Three years into the relationship, that unconditional love was challenged as he asked her to marry him and move to California so that he could find work and be near his family.  We (myself, my brother and his family) followed, because the work opportunities were promising, and beat anything El Paso had to offer.

In the years since then, Bob has been a part of my family.  He filled a spot we didn’t know needed filling.  I got to know the man, spent hours listening to him talk about any number of things he was passionate about, from geology and science, to politics, to people in various locations he had visited in his life.

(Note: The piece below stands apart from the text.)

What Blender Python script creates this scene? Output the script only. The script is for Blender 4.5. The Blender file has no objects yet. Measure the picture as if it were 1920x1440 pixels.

Bob lived a pretty incredible life.  He went to the antarctic.  He lived in Pakistan for a time.  He did search and rescue.  He was on the ski patrol.  He loved old westerns, both books and movies.  He loved digging in the dirt and making his yard beautiful.  He had a sense of adventure you don’t see much anymore.  There wasn’t a dirt road he didn’t want to drive down.

More than all that, Bob was a man who loved my mother, there is no denying that.  He stepped into a place I had thought as mine, the protector, the person who would take care of her and keep her safe.  Maybe that’s really what rankled me all those years ago.  Today, I treasure the memory of him. He was a good man who tried to do the right thing, every single minute of every single day, and he worked hard to provide for the two of them.

He also volunteered and supported a number of charities that were dear to his heart.  Locally, he volunteered at the Ruth Bancroft Gardens in Walnut Creek, CA, which is where he learned his love of the succulents that fill the gardens of their home.succulents

He retired a few years ago, and had taken a job at the local Walmart to help make ends meet.

Bob made friends everywhere he went.  He was gregarious and outgoing, happy to talk to anyone and everyone about nearly anything.

It’s hard to imagine that his booming voice has been silenced, that his dirty hands have been stilled, that his giant heart has been stopped.  He filled a hole we didn’t realize needed filling, and now that hole stands empty.

There once was a man named Bob.  On Friday, May 18th he breathed his last as we stood witness.

What is remembered, lives.  Live on, Robert Flory.  Live on.